__PROVIDED DATA__.
_ _ _ _ _ _ _

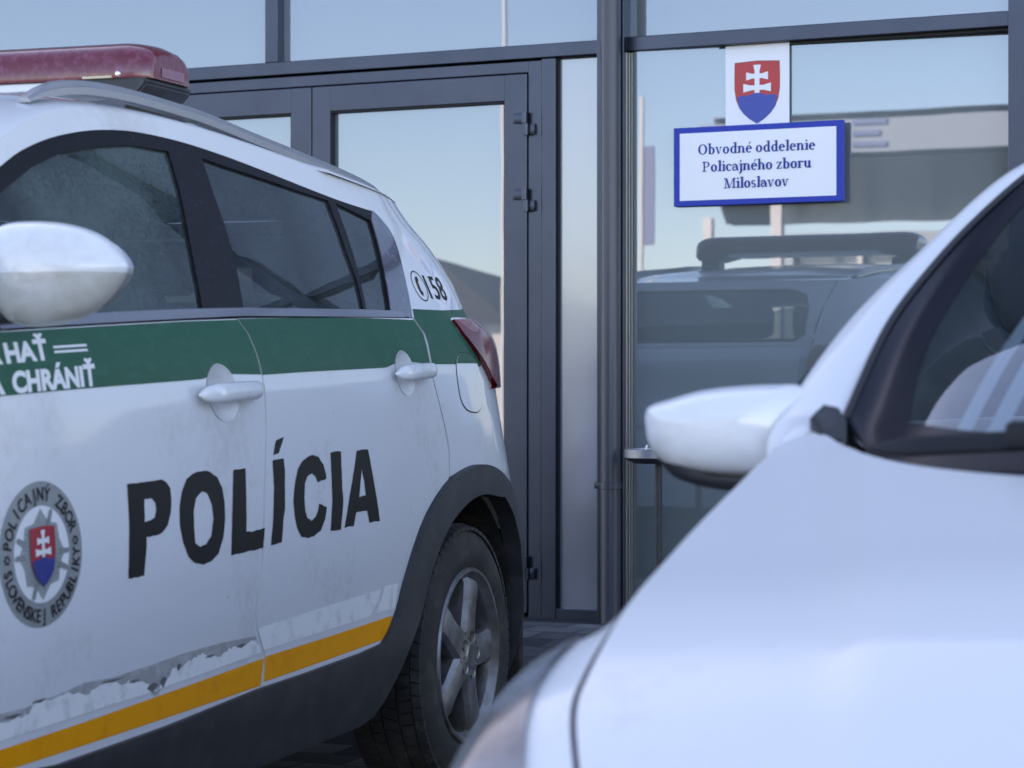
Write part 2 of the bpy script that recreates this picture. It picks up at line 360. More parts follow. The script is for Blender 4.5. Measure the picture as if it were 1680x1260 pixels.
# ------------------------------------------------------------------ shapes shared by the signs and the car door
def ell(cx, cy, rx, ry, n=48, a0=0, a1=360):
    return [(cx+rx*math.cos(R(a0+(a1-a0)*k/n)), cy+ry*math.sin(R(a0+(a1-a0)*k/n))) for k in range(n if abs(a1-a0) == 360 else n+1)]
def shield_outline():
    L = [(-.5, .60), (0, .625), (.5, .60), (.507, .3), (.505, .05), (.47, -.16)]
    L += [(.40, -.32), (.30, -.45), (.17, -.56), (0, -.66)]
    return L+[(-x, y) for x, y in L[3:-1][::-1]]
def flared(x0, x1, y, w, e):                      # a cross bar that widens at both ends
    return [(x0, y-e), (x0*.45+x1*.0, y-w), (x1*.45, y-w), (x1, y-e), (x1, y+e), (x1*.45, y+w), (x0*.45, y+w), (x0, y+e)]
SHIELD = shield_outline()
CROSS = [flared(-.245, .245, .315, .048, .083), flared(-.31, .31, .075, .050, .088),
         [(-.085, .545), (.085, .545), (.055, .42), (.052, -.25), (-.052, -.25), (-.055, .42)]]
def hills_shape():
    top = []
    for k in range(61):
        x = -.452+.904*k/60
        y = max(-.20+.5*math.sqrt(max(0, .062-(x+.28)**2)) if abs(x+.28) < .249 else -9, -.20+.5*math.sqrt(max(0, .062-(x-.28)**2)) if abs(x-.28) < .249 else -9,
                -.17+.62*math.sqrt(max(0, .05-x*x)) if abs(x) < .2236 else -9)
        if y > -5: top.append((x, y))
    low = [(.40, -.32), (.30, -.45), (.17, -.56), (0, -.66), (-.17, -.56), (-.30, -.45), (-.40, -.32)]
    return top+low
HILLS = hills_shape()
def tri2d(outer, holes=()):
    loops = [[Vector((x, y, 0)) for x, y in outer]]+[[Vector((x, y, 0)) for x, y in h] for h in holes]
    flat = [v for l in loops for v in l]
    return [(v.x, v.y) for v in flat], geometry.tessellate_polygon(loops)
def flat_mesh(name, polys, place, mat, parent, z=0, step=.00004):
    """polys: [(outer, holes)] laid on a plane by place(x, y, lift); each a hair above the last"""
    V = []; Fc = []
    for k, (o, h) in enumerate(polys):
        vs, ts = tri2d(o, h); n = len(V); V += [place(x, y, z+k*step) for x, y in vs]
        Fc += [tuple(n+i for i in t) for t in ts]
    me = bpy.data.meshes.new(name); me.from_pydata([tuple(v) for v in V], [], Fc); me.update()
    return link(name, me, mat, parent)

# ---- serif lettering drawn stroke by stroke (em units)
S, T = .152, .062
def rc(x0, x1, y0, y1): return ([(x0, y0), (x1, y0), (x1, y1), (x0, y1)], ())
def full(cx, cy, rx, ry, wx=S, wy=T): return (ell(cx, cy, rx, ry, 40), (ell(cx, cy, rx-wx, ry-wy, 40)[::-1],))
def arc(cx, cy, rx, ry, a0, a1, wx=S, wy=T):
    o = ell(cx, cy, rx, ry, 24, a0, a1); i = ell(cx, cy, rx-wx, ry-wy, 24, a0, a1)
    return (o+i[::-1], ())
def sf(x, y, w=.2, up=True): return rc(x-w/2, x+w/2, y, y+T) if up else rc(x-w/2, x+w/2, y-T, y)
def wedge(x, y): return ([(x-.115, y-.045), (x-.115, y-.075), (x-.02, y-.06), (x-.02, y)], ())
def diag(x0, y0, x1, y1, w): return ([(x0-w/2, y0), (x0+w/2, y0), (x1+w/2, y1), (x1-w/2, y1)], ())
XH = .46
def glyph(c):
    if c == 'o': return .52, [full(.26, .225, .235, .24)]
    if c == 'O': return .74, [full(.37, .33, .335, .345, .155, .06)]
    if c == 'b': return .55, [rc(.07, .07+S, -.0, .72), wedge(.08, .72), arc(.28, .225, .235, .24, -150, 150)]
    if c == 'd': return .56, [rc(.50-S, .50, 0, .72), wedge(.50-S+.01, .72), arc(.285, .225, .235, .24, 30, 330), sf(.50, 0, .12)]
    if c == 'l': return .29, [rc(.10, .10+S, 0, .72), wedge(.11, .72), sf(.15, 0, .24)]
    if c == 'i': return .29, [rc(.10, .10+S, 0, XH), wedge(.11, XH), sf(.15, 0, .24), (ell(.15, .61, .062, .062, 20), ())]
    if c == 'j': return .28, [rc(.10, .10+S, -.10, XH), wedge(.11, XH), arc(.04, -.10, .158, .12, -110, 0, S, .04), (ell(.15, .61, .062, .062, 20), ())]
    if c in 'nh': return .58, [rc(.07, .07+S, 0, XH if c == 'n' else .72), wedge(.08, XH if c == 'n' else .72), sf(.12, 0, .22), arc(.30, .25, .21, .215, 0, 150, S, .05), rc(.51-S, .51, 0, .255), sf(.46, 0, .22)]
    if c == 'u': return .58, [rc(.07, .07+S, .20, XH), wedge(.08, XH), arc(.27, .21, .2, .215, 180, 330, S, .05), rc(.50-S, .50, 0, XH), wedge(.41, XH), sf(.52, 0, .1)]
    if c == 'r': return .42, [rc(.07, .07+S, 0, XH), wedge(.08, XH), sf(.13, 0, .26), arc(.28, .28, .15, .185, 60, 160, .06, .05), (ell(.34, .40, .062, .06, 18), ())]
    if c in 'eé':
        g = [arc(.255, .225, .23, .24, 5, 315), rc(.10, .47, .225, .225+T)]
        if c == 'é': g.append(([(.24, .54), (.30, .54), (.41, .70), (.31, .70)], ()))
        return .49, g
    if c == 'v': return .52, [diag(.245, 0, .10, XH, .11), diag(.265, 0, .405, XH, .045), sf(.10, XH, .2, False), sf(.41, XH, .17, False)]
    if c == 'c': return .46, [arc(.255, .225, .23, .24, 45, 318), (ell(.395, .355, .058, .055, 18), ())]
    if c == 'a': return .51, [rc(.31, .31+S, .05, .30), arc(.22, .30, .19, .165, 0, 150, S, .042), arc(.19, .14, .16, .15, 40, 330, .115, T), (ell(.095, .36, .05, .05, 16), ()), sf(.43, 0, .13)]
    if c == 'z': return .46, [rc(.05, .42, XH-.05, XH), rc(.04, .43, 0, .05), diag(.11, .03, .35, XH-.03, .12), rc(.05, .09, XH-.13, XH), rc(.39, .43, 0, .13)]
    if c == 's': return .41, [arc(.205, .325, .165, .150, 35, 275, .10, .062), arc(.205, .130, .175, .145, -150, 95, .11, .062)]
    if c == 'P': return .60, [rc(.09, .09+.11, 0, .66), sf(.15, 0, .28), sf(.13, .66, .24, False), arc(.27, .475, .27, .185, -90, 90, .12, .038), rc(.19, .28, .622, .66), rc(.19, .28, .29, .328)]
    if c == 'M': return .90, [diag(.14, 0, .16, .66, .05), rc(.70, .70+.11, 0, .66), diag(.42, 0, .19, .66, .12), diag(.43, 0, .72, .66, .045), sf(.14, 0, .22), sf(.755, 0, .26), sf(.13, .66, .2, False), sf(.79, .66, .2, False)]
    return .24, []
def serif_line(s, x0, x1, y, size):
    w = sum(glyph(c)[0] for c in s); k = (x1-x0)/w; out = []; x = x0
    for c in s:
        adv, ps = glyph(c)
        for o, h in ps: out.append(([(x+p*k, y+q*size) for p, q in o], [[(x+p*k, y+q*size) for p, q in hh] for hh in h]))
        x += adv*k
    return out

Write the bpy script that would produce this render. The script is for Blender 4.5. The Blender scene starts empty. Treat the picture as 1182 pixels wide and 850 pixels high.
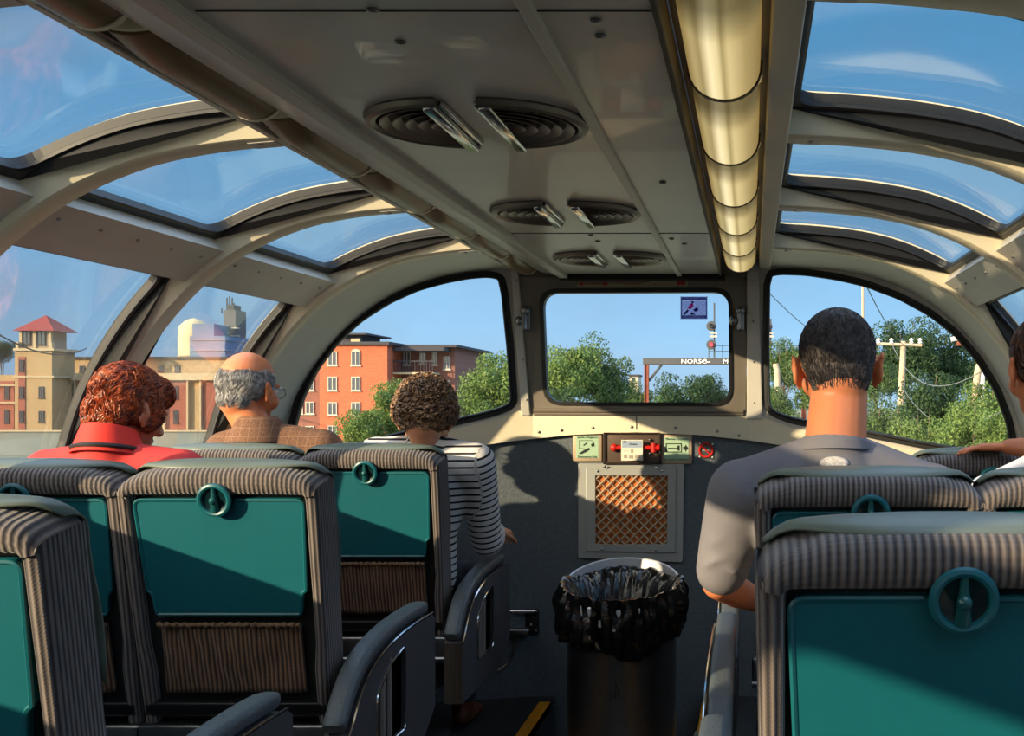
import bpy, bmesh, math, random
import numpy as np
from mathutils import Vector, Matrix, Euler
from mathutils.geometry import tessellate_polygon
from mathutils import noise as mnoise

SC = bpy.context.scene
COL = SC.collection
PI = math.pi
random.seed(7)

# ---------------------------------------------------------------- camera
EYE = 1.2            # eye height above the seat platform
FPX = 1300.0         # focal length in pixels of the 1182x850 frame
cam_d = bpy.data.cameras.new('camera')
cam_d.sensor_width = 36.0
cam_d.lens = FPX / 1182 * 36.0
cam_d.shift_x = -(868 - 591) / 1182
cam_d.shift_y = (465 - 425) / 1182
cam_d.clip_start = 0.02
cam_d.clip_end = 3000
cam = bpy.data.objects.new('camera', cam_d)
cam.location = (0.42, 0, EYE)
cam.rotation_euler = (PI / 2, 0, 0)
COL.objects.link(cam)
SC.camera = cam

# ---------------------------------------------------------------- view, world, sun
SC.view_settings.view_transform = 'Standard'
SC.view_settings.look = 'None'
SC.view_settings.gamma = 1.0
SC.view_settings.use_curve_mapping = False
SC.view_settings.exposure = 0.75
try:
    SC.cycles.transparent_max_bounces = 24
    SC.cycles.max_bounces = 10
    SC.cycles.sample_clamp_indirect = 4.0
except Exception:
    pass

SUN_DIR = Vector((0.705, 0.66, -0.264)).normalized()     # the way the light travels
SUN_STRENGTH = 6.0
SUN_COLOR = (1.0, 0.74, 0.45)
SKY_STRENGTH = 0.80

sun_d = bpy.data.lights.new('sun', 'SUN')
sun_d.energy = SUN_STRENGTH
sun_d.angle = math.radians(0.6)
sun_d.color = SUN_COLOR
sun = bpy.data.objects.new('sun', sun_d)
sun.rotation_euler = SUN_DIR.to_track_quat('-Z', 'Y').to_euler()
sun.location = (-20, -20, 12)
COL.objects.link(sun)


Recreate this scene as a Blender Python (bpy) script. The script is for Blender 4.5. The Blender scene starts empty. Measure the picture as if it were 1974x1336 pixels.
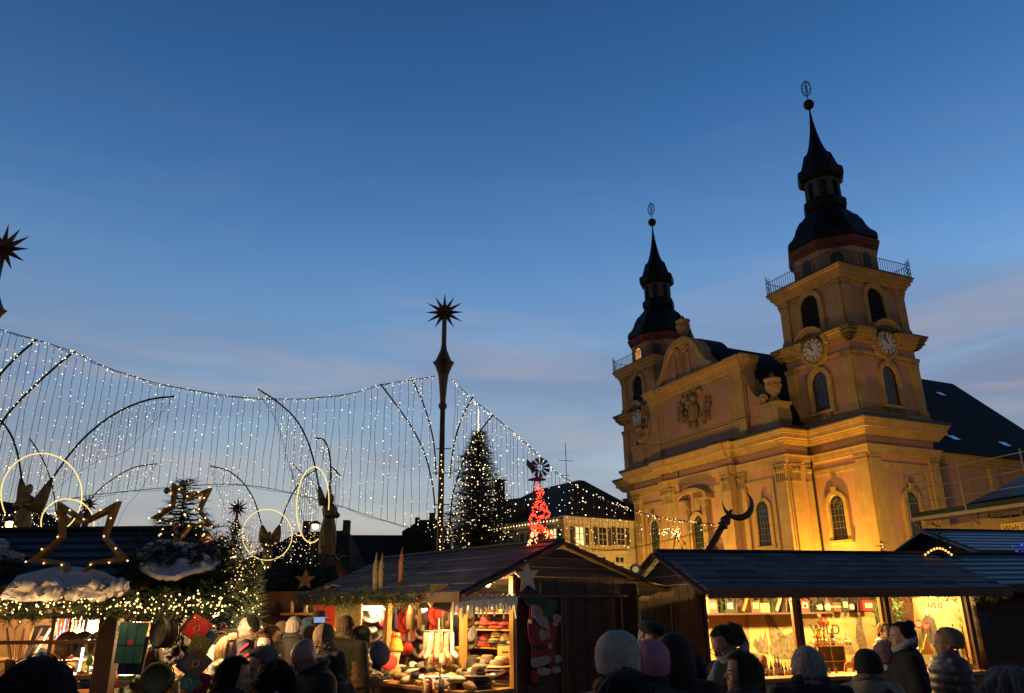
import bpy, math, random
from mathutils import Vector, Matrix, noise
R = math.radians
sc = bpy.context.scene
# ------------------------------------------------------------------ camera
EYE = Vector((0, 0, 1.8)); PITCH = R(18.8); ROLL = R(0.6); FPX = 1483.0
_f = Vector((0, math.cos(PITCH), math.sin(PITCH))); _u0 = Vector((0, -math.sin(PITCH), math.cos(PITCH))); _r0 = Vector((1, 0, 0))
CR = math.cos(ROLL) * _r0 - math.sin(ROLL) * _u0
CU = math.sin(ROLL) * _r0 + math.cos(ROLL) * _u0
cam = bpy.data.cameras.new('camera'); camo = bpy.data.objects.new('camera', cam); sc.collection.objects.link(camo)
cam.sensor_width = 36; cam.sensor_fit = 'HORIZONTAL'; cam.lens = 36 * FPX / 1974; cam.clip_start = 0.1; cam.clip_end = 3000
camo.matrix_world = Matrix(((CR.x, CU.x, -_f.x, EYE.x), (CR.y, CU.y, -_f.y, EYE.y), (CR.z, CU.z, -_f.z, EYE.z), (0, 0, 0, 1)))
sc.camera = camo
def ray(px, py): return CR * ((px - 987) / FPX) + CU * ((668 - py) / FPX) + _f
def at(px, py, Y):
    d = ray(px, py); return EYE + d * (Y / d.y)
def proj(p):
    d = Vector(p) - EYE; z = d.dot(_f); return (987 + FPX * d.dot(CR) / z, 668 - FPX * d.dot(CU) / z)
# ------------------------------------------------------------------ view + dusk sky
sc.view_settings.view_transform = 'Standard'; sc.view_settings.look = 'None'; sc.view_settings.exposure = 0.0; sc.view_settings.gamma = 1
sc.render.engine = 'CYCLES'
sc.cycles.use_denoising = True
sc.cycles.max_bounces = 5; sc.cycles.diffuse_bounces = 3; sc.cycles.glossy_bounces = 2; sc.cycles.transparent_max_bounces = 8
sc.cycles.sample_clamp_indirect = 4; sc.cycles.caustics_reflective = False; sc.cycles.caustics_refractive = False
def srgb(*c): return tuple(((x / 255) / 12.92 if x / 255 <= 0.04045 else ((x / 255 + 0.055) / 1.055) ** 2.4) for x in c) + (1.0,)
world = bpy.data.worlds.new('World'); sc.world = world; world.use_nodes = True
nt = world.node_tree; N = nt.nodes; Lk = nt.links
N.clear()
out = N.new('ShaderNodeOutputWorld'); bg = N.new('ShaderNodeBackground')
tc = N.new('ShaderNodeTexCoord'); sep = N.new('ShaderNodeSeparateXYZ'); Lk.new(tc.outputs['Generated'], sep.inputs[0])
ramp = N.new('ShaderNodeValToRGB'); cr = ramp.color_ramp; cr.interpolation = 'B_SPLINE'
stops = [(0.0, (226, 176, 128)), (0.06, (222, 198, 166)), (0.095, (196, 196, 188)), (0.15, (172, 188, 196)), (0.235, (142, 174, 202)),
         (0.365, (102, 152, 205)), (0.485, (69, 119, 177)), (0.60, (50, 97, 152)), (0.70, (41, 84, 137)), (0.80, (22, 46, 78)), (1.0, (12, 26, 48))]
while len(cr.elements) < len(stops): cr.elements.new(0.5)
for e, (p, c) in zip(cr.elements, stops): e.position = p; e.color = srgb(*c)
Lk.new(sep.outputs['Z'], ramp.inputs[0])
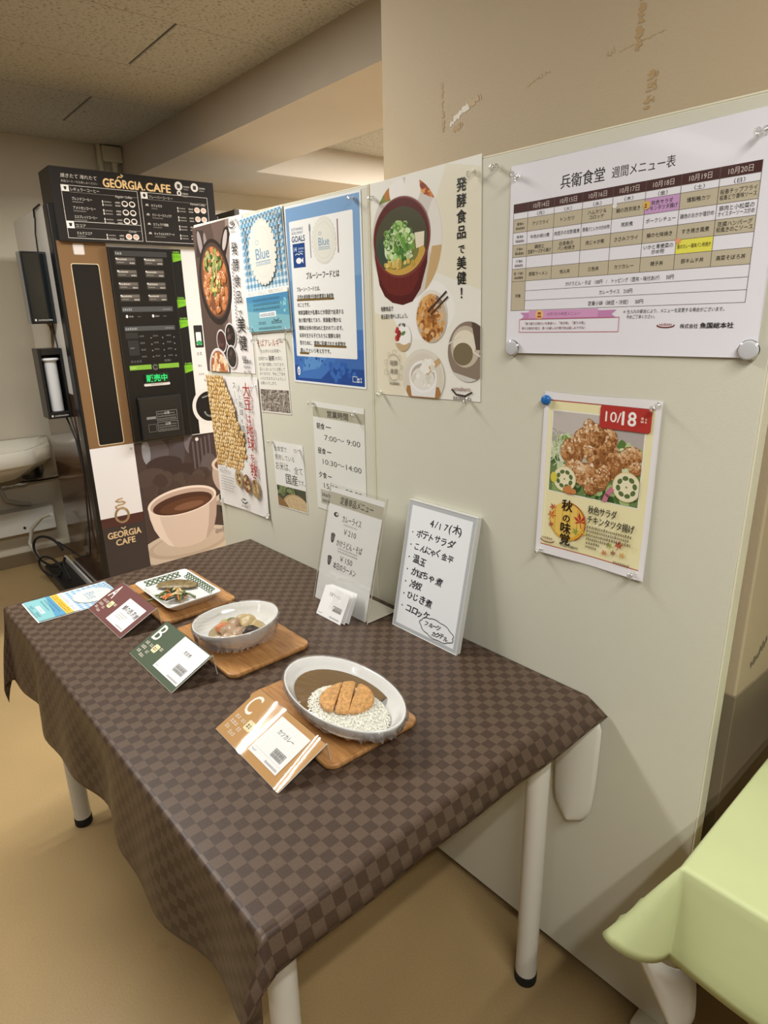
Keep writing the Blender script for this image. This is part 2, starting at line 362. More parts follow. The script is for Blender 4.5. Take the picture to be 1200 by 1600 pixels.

_ _ _ _ _ _ _

__WHAT TO DO__. Look above for the line with "Write the bpy" and copy exactly from it through the line with "random.seed(7)", both included. Omit the pictures.

__COMPLETE ANSWER__.
Write the bpy script that would produce this render. The script is for Blender 4.5. The Blender scene starts empty. Treat the picture as 1182 pixels wide and 850 pixels high.
import bpy, bmesh, math, random
import numpy as np
from mathutils import Vector, Matrix, Euler
from mathutils.geometry import tessellate_polygon
from mathutils import noise as mnoise

SC = bpy.context.scene
COL = SC.collection
PI = math.pi
random.seed(7)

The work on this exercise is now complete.